Coalition and Iraqi security forces will ultimately defeat the rejectionist remnants of the Ba’ath Party, as well as foreign terrorists who have entered the country. These dead-enders are few in number and have little ability to inspire a broader following among the Iraqi people. The American people are not likely to waver in their willingness to tolerate U.S. casualties in the process of defeating the remnants of Saddam Hussein’s regime as well as affiliates of al Qaeda so long as the resistance appears geographically confined and numerically limited.

The bigger and harder question concerns the transition to Iraqi sovereignty this summer. The current U.S. plan for creating an interim Iraqi government now seems untenable. That plan would first lead to a provisional assembly chosen through an elaborate caucus system. The assembly would then select a provisional government to run the country until a new constitution can be written and then general elections held in 2005.

But this plan seems increasingly unpopular in Iraq. The influential Shi’ite cleric, Ayatollah al-Sistani, appears strongly opposed to the caucus approach. Largely as a result, as many as 100,000 Shi’ites have recently protested the plan in demonstrations in Baghdad.
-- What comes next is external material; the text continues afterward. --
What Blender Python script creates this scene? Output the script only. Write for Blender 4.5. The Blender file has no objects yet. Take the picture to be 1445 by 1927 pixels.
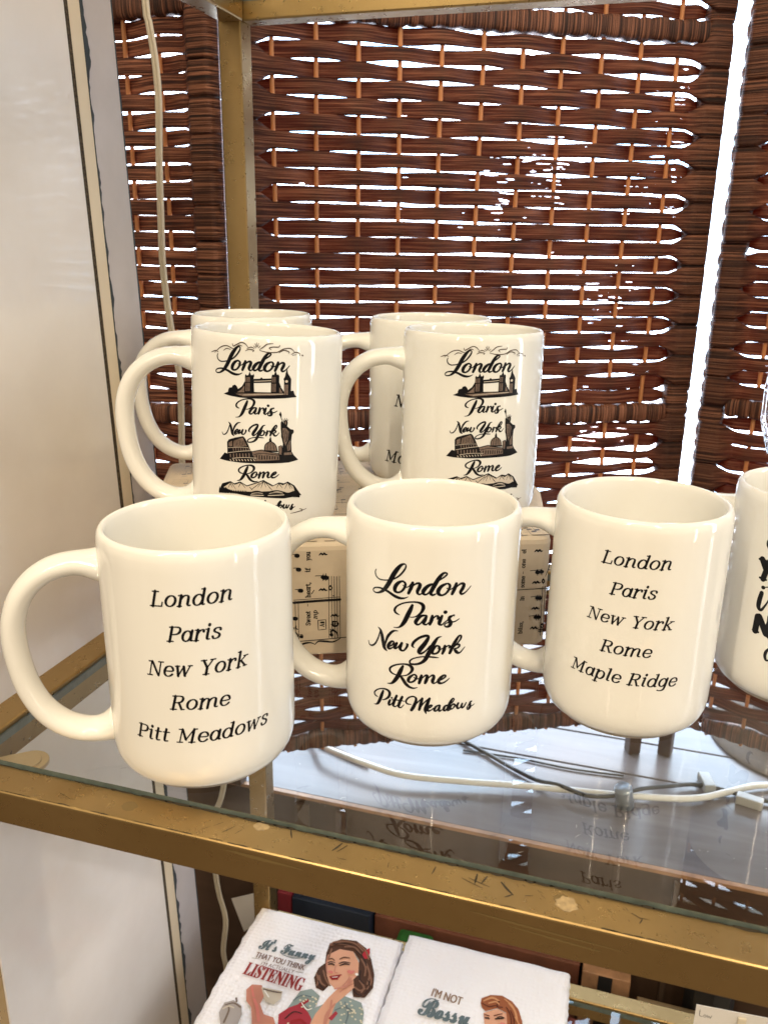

Any U.S. plan for creating an interim government that is unacceptable to a majority of Iraqis could lead to disaster. If we lose Iraqi hearts and minds in this way, the insurgency could broaden. Then American public opinion could turn against the operation, leading to its premature termination and its failure.
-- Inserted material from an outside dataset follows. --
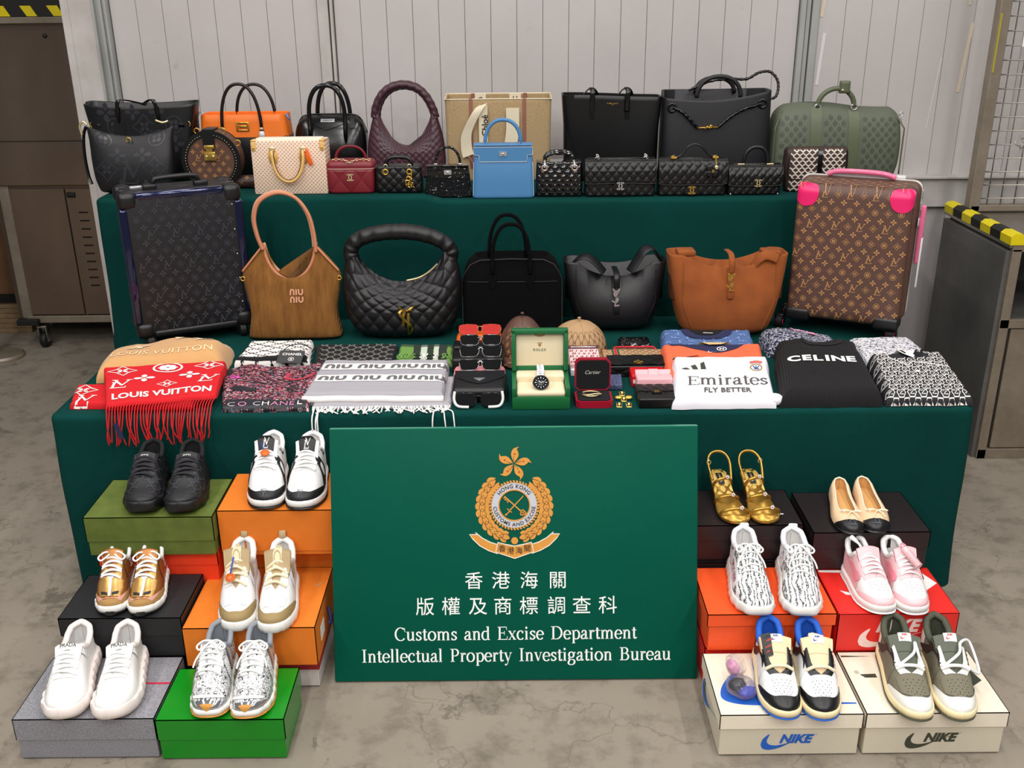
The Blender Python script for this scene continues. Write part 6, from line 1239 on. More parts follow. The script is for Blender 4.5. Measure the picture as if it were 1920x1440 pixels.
b = case('black leather glasses case with triangular metal plate', -.178, -.018, 2.752, 2.90, T0, .046, 'black_grain', .014)
me('flap', ext(poly([(-.076, .072), (.076, .072), (.074, .02), (.03, -.022), (0, -.036), (-.03, -.022), (-.074, .02)]), .003), 'black_grain', b, auto=30).location = (0, 0, .0455)
me('triangle_plate', ext(poly([(-.017, .012), (.017, .012), (0, -.012)]), .002), 'silver', b, sm=False).location = (0, -.006, .0484); me('plate_lettering', tr(text('PRADA', .004, off=.02), 0, 0.001, .0506), 'black_plain', b, sm=False)
case('pink glasses case behind the black triangular-plate case', -.182, -.02, 2.908, 2.985, T0, .036, mat('case_pink', '#ec8f97', .5), .017)
glasses('dark rectangular sunglasses propped on the pink glasses case', -.098, 2.925, T0 + .037, .128, RC, 'silver', 'lens_dark', -.75, .0016, .05)
case('black glasses case under the middle pair of sunglasses', -.19, -.025, 2.995, 3.085, T0, .05, 'black_leather', .008)
glasses('thin-framed black sunglasses in the middle of the glasses column', -.099, 3.01, T0 + .051, .13, RC, 'silver', 'lens_dark', -.75, .0014, .05)
case('black glasses case just in front of the orange case', -.19, -.028, 3.092, 3.158, T0, .058, 'black_leather', .006)
glasses('glossy wide black sunglasses behind the thin-framed pair', -.101, 3.098, T0 + .059, .132, SQ, mat('frame_grey', '#8a8a8c', .15, .6), 'lens_dark', -.75, .0024, .04)
case('bright orange glasses case', -.185, -.03, 3.168, 3.245, T0, .066, mat('case_orange', '#f2681a', .4), .022)
glasses('red-tinted rimless sunglasses on the orange case', -.105, 3.178, T0 + .067, .14, SQ, 'wire_gold', 'lens_red', -.7, .0012, .05)
# ---------------------------------------------------------------- watch box and watch
b = thing('watch_box', 'open green watch box with cream lining and gold crown', 'box', (.084, 2.775, T0))
mat('box_emerald', '#1b6a3a', .4); mat('cream_velvet', '#e6d6b4', .8, bump=('noise', 600, .2))
w = .168
me('base', bx(0, 0, .02, w, .15, .04, .003), 'box_emerald', b, auto=30); me('base_rim', J(bx(-w / 2 + .006, 0, .052, .012, .15, .03, .002), bx(w / 2 - .006, 0, .052, .012, .15, .03, .002), bx(0, .07, .06, w, .012, .05, .002)), 'box_emerald', b, auto=30)
me('cushion', J(bx(0, -.03, .046, w - .026, .085, .018, .008, 3), bx(0, .035, .058, w - .026, .05, .03, .006, 3)), 'cream_velvet', b)
ld = me('lid', tr(J(bx(0, 0, .062, w, .012, .124, .003), bx(-w / 2 + .006, -.012, .062, .012, .03, .124, .002), bx(w / 2 - .006, -.012, .062, .012, .03, .124, .002), bx(0, -.012, .118, w, .03, .014, .002)), 0, .074, .072, rx=-.12), 'box_emerald', b, auto=30)
me('lid_lining', tr(bx(0, -.008, .057, w - .026, .004, .106, .001), 0, .074, .072, rx=-.12), 'cream_velvet', ld); me('pull_notch', tr(J(xz(ext(poly(arc(0, 0, .018, .010, 180, 360, 12)), .001), 0, -.010, .110)), 0, .074, .072, rx=-.12), mat('notch_tan', '#a48a62', .6), ld)
me('lettering', tr(xz(text('ROLEX', .0075, off=.012, spc=1.25), 0, -.0108, .060), 0, .074, .072, rx=-.12), mat('letter_green', '#4a6650', .5), ld, sm=False)
me('crown_logo', tr(xz(J(*[stroke([(0 + .002 * (k - 2) * .6, 0), (.0028 * (k - 2), .009)], .0012) for k in range(5)], *[disc(.0011, 8, .0028 * (k - 2), .0095) for k in range(5)], stroke([(-.003, -.0005), (.003, -.0005)], .0022)), 0, -.0108, .072), 0, .074, .072, rx=-.12), 'gold', ld, sm=False)
wt_ = thing('wrist_watch', 'steel dive watch on the cream cushion of the green box', 'watch', (.084, 2.742, T0 + .058), rx=.75); wt_.scale = (1.22, 1.22, 1.22)
me('watch_case', tr(lathe([(0, -.004), (.019, -.004), (.0205, 0), (.019, .005), (0, .005)], 32), 0, 0, .012), 'silver', wt_, auto=40); me('bezel', tr(ext(ring2(.0155, .0195, 32), .0015), 0, 0, .017), mat('bezel_black', '#15161a', .2), wt_, auto=40); me('dial', tr(lathe([(0, .0005), (.0155, .0005), (.0155, 0)], 24), 0, 0, .0172), 'bezel_black', wt_)
for k in range(12): me('hour_mark', tr(bx(0, .0125, .0182, .0018, .0035 if k % 3 == 0 else .002, .0006), rz=pi / 6 * k), 'paper_white', wt_, sm=False)
me('hands', J(stroke([(0, 0), (-.006, .005)], .0016), stroke([(0, 0), (.009, .003)], .0013)), 'silver', wt_, sm=False).location = (0, 0, .0185)
for k in range(7):
    me('bracelet_link', bx(0, .023 + k * .0058, .013 - .0006 * k * k, .019 - .0003 * k, .0052, .004, .001), 'silver', wt_)
    if k < 4: me('bracelet_link', bx(0, -.023 - k * .005, .011 - .0012 * k * k, .019, .0046, .004, .001), 'silver', wt_)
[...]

The United States and its partners need to find a way to create a provisional Iraqi government perceived as legitimate, authentic and representative. The Iraqi population has two prerequisites for their future government. First, most Iraqis, especially among the Shi’ite majority, want direct elections. Second, many Sunnis and Kurds want protection from the “tyranny of the majority”—in particular, the Shi’ite majority.

These goals are not unattainable or mutually exclusive, as some U.S. officials claim. Direct elections are feasible by the end of June, which is the U.S.-imposed deadline for transferring power. There is a distinct possibility that Kofi Annan’s U.N. delegation to Iraq will soon reach that very conclusion, making the standing U.S. caucus plan even more unacceptable to Iraqis than it is right now.
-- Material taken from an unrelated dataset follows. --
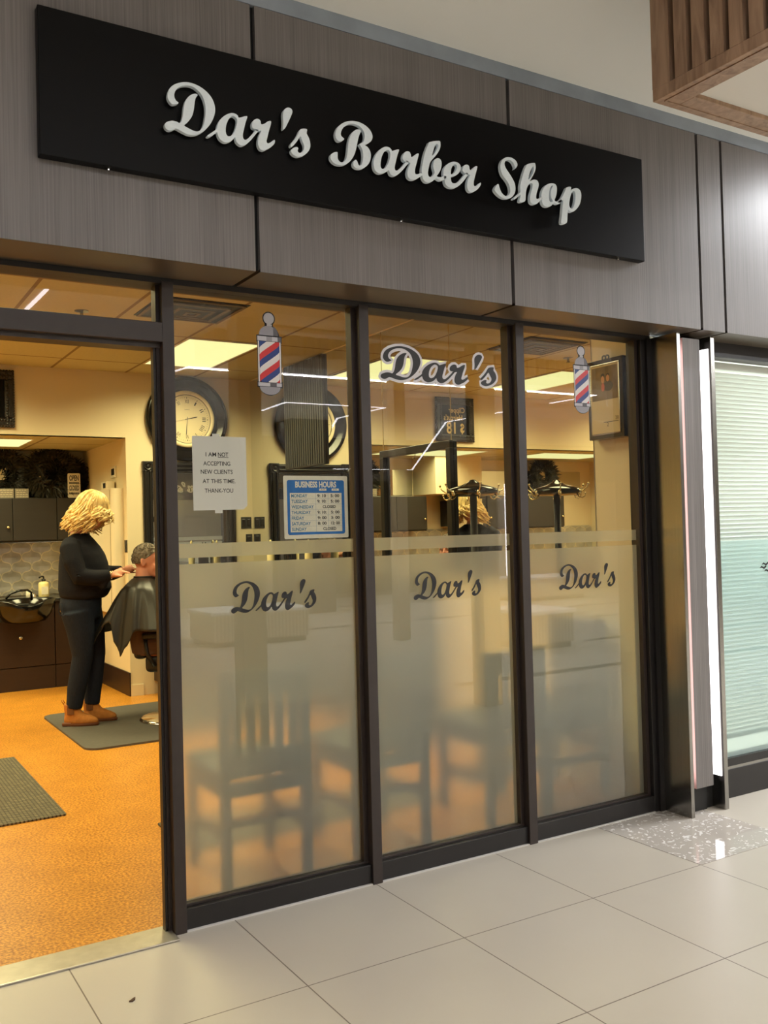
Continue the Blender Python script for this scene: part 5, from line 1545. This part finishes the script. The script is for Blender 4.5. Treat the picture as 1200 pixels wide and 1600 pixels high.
ft = MB().tube([(0.2, -0.16, 0.41), (0.36, -0.16, 0.28), (0.48, -0.16, 0.16)], 0.014, 8).tube([(0.2, 0.16, 0.41), (0.36, 0.16, 0.28), (0.48, 0.16, 0.16)], 0.014, 8)
fo = lb('footrest', ft, M['chrome'], bc, True)
lb('foot_plate', MB().box(0.42, 0.60, -0.20, 0.20, 0.155, 0.18, 0.01), M['leather_black'], fo)
tail = MB().box(-0.30, -0.16, -0.10, 0.10, 0.014 + 0.001, 0.03)
tail.bm.clear()
tail.tube([(-0.02, 0.05, 0.10), (-0.10, 0.20, 0.12), (-0.12, 0.30, 0.16)], 0.012, 8)
lb('pump_lever', tail, M['chrome'], bc, True)

# ================================================================== PEOPLE
RM = lambda v, it=6: [('REMESH', {'mode': 'VOXEL', 'voxel_size': v}), ('SMOOTH', {'factor': 0.5, 'iterations': it})]
def head_mb(mb, H, s=1.0, male=False):
    """adds a head to mb: H maps head space (x forward, y left, z up, origin mid-head) to figure space."""
    q = MB()
    q.ball((-0.012, 0, 0.028), 0.1, 0.97, 0.765, 0.98, 20)
    q.ball((0.028, 0, -0.045), 0.1, 0.62, 0.56, 0.72, 18)
    q.ball((0.052, 0, -0.092), 0.1, 0.34, 0.34 if not male else 0.42, 0.27, 14)
    q.ball((0.030, 0, 0.028), 0.1, 0.60, 0.58, 0.5, 14)
    q.tube([(0.082, 0, 0.012), (0.097, 0, -0.012), (0.108, 0, -0.03), (0.088, 0, -0.038)], [0.009, 0.011, 0.015, 0.010], 10)
    q.ball((0.088, 0, -0.064), 0.016, 0.9, 1.5, 0.55, 10)
    q.ball((0.087, 0, -0.074), 0.015, 0.9, 1.4, 0.6, 10)
    for sy in (-1, 1):
        q.ball((0.062, sy * 0.036, -0.035), 0.03, 0.9, 0.9, 1, 10)
        q.ball((0.076, sy * 0.032, 0.028), 0.016, 0.8, 1.5, 0.6, 8)
        q.tube([(-0.012, sy * 0.076, 0.02), (-0.022, sy * 0.088, 0.022), (-0.026, sy * 0.09, 0.0), (-0.018, sy * 0.086, -0.025), (-0.008, sy * 0.077, -0.034)], [0.010, 0.012, 0.011, 0.010, 0.008], 8)
        q.ball((-0.012, sy * 0.080, -0.004), 0.022, 0.7, 0.4, 1.2, 8)
    q.tube([(-0.03, 0, -0.05), (-0.035, 0, -0.11), (-0.045, 0, -0.17)], [0.06, 0.055 if not male else 0.062, 0.062 if not male else 0.072], 16)
    q.xform(H @ Matrix.Scale(s, 4))
    mb._merge(q.bm)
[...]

Even though proper voter rolls in Iraq do not exist at present, they are not absolutely needed, as the first post-apartheid elections in South Africa proved some years ago. Individuals can be prevented from voting twice by being stamped with indelible ink after their first trip to the ballot box. They can also be verbally tested for fluency in Arabic to ensure they are not Iranian; a few foreigners may still get into the voting booth this way, but not enough to measurably affect the outcome. Ditto for the possibility of a few underage voters. And as for the security risk incurred by holding elections in a strife ridden society, this danger has been successfully addressed in other volatile election environments from Sri Lanka to El Salvador to Kashmir to Cambodia.

As for preventing the tyranny of the majority, three straightforward measures can limit the risk. First, a supermajority vote of about 65 percent of the constituent assembly could be required to make decisions on big issues facing Iraq. Those would include the secular vs. religious character of the state as well as the federal vs. unitary nature of the new government. This provision could be negotiated into the interim constitution or “basic law” being developed among various Iraqi parties this month.

Second, voting in Iraq should not be conducted on the basis of a simple nationwide ballot, but province by province. And each province should be granted equal representation in the provisional assembly. Of Iraq’s 18 provinces, seven are dominated by Kurds and/or Sunnis (and two more are quite mixed). That means that the Shi’ite delegation in a future transitional government—even if fully unified itself, which seems unlikely—would not be able to generate a supermajority vote without at least some support from other groups. This approach, combined perhaps with a three-person presidency including representatives from each major ethno-religious group, could prevent any tyranny of the majority from becoming a major problem in Iraq.

Third, the basic law that the U.S.-led coalition is currently developing with Iraqis could also include various forms of protections for the rights of individuals and provinces. In particular, each could be guaranteed a certain minimum fraction of Iraq’s oil, the Kurdish region could retain its autonomy, and all individuals could be ensured freedom of speech and religion as well as due process under the law.

Much is going well in Iraq today. But our mission there could still fail because of centrifugal ethnic and religious forces. Anti-Americanism could also become the rallying ideology for a much broader guerrilla movement than we have witnessed to date, if Washington insists upon a political transition plan that enjoys limited support and inspires little confidence among the very Iraqi population it is designed to serve.